In den vergangenen Monaten haben die Forschenden alle Komponenten und jeden Vorgang des Speicherzyklus ihrer Carnot-Batterie einzeln getestet. Das Besondere an dem DLR-Wärmespeicher sind seine Wärmeübertrager. Diese speziell entworfenen Rohre haben zwei Kanäle für die Kältemittel – einen zum Aufladen, den anderen zum Entladen des Wärmespeichers. Dies ermöglicht den Betrieb mit unterschiedlichen Kältemitteln, um die verschiedenen Prozessteile des Speichersystems zu koppeln.

Für einen effizienten Energietransfer zwischen den Dampfkreisläufen und dem Salz haben die Forschenden Wärmeübertrager mit einem rippenartigen Querschnitt entwickelt, der einer Schneeflocke ähnelt. Dadurch ergibt sich für das Salz eine möglichst große Kontaktoberfläche. Die Wissenschaftler erproben an ihrer Pilotanlage nun unterschiedliche Lastszenarien, Wärmeflüsse und Temperaturverläufe, um die Systemgrenzen auszuloten.
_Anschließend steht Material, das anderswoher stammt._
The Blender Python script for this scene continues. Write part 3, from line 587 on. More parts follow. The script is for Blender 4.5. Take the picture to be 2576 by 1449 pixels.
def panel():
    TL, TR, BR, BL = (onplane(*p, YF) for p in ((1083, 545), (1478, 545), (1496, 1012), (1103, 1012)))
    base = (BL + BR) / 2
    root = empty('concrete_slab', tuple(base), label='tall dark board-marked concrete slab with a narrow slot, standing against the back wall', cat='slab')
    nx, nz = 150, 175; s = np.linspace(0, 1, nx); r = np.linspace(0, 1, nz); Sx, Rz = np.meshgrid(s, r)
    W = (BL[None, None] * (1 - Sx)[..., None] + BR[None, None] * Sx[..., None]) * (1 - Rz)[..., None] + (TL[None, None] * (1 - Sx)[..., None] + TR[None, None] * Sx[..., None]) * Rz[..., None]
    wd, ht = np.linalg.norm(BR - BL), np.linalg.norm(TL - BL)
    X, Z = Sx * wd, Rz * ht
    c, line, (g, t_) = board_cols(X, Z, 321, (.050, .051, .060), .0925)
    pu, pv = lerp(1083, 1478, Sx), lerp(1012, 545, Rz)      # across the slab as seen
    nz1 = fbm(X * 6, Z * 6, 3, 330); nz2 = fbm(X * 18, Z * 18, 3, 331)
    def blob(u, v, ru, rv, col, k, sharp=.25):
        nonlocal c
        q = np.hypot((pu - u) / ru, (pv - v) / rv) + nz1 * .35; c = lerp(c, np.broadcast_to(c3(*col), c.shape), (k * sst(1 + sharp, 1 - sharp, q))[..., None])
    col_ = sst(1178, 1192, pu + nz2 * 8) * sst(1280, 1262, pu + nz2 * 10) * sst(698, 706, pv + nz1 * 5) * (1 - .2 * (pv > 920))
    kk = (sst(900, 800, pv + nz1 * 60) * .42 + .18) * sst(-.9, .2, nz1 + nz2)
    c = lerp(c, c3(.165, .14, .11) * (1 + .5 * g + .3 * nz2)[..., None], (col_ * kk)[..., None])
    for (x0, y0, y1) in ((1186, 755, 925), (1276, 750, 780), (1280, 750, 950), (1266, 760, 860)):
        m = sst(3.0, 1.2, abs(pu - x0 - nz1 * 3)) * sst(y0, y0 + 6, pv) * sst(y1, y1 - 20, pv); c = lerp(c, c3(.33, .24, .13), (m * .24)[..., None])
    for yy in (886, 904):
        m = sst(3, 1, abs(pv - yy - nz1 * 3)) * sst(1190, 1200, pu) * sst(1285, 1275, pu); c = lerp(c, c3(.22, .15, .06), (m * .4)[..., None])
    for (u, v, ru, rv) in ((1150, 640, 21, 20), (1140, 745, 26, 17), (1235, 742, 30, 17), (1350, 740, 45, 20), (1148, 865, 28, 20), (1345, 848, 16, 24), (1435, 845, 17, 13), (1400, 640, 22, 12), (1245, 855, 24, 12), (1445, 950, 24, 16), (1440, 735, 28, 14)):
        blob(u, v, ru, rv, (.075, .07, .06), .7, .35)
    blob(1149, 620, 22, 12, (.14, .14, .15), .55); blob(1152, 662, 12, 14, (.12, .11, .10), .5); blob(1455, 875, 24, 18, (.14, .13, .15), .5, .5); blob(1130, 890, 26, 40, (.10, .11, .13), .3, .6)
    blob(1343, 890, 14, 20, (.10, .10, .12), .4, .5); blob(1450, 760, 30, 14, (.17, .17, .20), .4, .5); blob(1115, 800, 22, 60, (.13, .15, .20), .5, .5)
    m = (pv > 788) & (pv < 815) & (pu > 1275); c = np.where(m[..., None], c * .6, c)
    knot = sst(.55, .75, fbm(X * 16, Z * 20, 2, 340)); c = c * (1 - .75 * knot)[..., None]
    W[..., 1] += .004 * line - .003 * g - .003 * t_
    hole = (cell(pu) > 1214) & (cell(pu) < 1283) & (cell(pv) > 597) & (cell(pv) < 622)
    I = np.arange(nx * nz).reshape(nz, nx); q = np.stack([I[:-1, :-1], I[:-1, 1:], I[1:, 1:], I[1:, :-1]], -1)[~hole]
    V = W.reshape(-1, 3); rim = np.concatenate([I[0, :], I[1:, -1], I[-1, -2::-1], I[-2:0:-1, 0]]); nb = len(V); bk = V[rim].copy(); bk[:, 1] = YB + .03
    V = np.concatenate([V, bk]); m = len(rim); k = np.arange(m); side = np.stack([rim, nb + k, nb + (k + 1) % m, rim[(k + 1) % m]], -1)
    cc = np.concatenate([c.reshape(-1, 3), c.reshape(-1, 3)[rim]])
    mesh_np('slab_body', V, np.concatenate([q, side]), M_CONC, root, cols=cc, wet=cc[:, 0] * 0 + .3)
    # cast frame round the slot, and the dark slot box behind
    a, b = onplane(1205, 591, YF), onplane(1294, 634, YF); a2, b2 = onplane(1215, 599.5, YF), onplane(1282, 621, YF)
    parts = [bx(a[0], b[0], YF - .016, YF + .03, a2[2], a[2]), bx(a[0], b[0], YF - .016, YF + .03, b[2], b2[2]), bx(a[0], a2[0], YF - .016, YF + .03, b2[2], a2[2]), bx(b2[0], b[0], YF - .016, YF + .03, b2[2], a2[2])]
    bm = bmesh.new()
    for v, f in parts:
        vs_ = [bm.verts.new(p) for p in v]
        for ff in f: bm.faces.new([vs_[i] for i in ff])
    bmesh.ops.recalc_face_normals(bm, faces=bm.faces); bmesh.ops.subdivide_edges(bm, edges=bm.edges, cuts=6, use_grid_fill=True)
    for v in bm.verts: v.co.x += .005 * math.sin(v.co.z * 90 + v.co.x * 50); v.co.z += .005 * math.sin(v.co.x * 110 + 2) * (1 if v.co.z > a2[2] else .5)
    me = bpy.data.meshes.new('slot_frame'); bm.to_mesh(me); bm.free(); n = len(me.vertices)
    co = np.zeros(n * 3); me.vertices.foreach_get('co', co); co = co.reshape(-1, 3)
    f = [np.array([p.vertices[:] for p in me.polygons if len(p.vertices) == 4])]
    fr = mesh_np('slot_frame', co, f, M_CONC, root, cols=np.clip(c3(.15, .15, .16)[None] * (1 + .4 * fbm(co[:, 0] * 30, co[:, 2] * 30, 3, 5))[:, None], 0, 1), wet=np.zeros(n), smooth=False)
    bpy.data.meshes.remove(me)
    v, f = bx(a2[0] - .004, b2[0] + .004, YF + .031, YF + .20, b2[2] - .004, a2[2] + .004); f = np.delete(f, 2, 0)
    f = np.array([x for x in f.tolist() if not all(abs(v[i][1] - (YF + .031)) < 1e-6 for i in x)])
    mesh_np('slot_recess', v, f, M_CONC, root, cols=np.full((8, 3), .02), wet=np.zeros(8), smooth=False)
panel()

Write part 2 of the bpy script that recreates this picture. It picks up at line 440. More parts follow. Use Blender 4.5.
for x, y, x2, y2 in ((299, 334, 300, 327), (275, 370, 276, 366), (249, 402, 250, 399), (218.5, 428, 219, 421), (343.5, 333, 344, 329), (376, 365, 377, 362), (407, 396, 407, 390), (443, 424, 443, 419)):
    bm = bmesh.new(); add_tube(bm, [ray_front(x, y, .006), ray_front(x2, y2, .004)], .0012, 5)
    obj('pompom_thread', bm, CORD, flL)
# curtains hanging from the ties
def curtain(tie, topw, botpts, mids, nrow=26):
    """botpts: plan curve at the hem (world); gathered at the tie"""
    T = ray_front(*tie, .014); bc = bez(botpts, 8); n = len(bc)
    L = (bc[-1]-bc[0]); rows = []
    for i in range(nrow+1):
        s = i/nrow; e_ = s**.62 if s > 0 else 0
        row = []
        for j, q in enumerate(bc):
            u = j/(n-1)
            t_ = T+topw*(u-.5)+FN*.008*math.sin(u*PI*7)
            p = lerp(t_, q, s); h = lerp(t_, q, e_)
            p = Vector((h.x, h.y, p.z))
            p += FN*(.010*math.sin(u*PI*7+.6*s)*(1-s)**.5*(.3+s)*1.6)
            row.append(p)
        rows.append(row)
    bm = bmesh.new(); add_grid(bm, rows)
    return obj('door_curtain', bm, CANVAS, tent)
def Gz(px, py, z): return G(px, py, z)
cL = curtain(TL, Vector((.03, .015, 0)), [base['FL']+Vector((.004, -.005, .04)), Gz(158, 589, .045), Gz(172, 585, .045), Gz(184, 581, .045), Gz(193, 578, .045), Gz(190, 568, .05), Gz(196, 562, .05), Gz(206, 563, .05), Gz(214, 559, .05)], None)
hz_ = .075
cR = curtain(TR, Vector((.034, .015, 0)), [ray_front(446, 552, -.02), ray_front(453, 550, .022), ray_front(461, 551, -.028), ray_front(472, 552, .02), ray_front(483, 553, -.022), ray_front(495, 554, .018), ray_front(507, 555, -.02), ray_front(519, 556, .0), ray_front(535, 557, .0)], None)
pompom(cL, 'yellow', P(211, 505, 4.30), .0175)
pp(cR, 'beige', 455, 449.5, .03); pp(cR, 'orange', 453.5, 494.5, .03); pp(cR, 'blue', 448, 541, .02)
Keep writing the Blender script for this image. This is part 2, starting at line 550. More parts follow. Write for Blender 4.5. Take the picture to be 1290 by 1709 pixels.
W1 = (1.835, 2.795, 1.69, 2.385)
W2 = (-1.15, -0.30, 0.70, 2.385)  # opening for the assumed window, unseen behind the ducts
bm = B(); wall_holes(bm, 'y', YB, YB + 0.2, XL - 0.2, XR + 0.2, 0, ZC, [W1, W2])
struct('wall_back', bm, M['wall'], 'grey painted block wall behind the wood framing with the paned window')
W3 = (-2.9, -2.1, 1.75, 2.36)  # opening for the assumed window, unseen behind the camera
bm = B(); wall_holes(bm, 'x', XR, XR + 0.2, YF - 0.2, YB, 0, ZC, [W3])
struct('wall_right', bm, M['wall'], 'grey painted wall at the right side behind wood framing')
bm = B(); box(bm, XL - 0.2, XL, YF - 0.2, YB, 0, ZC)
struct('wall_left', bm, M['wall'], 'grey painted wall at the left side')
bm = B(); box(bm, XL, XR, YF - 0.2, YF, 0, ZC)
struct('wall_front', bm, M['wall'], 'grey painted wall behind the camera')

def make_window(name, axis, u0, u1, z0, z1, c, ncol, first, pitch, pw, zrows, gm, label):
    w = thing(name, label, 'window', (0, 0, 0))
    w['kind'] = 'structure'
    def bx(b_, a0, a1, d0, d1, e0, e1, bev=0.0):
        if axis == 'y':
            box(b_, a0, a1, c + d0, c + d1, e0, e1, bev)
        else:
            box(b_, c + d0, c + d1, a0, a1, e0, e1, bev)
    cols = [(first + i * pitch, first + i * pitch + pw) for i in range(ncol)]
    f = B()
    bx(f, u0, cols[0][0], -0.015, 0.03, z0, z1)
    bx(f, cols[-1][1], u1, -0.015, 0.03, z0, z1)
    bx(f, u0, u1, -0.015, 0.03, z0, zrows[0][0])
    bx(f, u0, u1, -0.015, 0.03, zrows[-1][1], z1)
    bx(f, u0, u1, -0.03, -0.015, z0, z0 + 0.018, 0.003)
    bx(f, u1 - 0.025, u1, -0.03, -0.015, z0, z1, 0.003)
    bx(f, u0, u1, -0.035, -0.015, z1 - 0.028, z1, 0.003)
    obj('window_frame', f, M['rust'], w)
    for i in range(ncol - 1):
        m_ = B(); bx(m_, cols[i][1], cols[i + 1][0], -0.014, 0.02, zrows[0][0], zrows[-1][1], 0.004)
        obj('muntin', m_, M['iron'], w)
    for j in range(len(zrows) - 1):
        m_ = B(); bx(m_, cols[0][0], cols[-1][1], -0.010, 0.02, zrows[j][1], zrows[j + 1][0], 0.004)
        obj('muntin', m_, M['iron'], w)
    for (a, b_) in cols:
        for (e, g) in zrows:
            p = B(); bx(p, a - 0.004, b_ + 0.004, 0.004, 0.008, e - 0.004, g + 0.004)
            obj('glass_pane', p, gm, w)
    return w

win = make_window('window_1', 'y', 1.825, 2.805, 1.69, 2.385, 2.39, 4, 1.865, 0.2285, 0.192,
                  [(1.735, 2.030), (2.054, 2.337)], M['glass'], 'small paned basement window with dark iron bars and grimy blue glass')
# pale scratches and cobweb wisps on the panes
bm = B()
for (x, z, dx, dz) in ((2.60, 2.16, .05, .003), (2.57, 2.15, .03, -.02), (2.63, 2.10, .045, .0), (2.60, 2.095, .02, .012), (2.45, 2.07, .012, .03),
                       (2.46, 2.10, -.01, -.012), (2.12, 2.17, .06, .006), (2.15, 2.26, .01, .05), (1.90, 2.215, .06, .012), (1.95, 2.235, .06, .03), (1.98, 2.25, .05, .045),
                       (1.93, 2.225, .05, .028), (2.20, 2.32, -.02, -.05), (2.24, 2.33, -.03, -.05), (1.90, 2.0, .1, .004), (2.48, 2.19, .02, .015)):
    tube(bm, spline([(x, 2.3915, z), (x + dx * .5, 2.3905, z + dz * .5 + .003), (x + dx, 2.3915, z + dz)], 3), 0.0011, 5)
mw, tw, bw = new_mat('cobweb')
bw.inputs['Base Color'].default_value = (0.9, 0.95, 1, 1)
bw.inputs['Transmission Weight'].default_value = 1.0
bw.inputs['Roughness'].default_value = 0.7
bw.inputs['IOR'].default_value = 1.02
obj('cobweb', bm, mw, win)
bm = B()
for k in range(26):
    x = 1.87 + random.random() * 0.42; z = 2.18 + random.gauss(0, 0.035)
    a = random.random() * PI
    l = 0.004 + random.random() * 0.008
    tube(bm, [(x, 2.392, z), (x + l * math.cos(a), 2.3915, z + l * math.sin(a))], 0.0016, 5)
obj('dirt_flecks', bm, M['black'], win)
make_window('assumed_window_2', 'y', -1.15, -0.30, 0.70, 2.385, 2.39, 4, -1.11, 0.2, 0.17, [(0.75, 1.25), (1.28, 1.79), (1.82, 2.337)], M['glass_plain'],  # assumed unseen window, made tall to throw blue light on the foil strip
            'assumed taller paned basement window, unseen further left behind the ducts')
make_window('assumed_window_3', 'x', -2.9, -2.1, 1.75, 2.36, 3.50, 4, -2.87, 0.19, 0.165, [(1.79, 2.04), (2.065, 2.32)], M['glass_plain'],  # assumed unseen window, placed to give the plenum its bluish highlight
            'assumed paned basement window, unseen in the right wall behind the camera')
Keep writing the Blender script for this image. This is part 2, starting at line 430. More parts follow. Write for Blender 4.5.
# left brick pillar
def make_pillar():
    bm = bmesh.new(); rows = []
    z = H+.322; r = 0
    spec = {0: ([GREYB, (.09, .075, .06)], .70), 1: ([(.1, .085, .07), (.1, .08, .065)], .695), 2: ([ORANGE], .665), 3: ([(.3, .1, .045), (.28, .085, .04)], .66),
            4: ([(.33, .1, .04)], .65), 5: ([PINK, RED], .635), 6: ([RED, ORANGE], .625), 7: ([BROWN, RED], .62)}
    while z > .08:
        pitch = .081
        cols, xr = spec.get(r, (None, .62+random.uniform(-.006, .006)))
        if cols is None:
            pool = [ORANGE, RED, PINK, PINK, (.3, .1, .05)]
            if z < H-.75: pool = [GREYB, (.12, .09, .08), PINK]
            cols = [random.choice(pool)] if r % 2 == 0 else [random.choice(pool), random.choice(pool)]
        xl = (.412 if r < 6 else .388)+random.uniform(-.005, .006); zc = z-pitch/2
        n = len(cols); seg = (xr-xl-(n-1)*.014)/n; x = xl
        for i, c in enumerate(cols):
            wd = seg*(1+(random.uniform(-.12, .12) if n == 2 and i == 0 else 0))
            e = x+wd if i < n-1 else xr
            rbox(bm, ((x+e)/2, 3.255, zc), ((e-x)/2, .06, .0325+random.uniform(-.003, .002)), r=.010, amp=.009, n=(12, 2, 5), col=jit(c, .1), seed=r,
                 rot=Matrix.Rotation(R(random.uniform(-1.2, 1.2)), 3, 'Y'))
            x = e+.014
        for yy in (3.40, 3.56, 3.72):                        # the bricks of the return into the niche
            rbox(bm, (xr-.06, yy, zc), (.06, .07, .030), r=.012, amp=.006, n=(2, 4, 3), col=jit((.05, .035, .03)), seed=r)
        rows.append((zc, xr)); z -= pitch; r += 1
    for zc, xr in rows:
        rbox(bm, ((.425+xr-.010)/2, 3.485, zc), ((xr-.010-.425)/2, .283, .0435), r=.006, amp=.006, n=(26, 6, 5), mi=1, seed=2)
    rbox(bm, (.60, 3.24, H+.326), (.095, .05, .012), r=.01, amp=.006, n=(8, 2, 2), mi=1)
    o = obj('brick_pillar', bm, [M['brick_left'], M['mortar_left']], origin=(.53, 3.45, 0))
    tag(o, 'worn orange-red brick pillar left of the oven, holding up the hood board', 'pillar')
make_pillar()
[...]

Anlagen im Industriemaßstab in rund zehn Jahren

„Carnot-Batterien haben das Potenzial für einen flächendeckenden Einsatz in einer nachhaltigen Energiewirtschaft“, erklärt Andrea Gutierrez vom DLR-Institut für Technische Thermodynamik. „Wir erwarten, dass industriefähige Systeme in rund zehn Jahren am Markt verfügbar sind. Diese sind dann für längere Speicherzeiten und Leistungen von mehreren Megawatt ausgelegt.“

Ein großer Vorteil von Carnot-Batterien ist, dass sie gleichzeitig Strom und Wärme liefern können. In der Sektorenkopplung lassen sie sich dadurch leicht mit anderen Energiesystemen verbinden. Dies ist besonders für die Industrie interessant, weil die gespeicherte Wärme ist in vielen Industrieprozessen direkt nutzbar ist.